A crazy plan is concocted where Luke is to steal a bottle of Potion #86 and somehow get it into the food when all the witches are dining that night! Through sheer determination, dumb luck, and fantastic coincidences, Luke gets a tiny bottle into the soup and walaa! Problem solved! All the witches become mice and are killed, and Luke… well, therein lies the controversy. The book ending has Luke remain a mouse for only nine more years, dying along with his already ill grandmother. Dismal, huh? The happy movie ending has Luke becoming a boy again.
Roald Dahl saw the positive movie ending and was furious, hating that director Roeg had changed his original ending. Roeg had filmed BOTH versions and showed them to test audiences, but the happier version won out! Dahl demanded that his name be removed entirely from the credits and threaten to publicity campaign against the film, but was calmed down by Jim Henson. When watching the movie, you can see why; the ‘happy’ ending is tacked-on, rushed, and makes no sense.
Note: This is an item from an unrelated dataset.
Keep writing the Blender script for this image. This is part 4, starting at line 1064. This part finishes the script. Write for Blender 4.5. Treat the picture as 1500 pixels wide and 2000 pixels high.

All in all, this movie rocks. Nicholas Roeg directs this movie like a madman, going for absurd camera angles like wild floor-to-ceiling and obscene cartoony fish-eye shots, reminiscent of Joe Dante’s work on Twilight Zone: The Movie. Just look at the convention scene with Angelica Huston revealing her REAL witch face! THAT is a comical nightmare that pushes the PG rating boundary. And Huston, with that glorious and way over-the-top German accent, is jaw-dropping in this role and should have gotten some award. Young Fisher is good, as is Augustus Gloop’s cousin, Charlie Potter, who is always eating! And don’t forget Rowan Atkinson, who can elevate any film’s comic tone to all-new levels.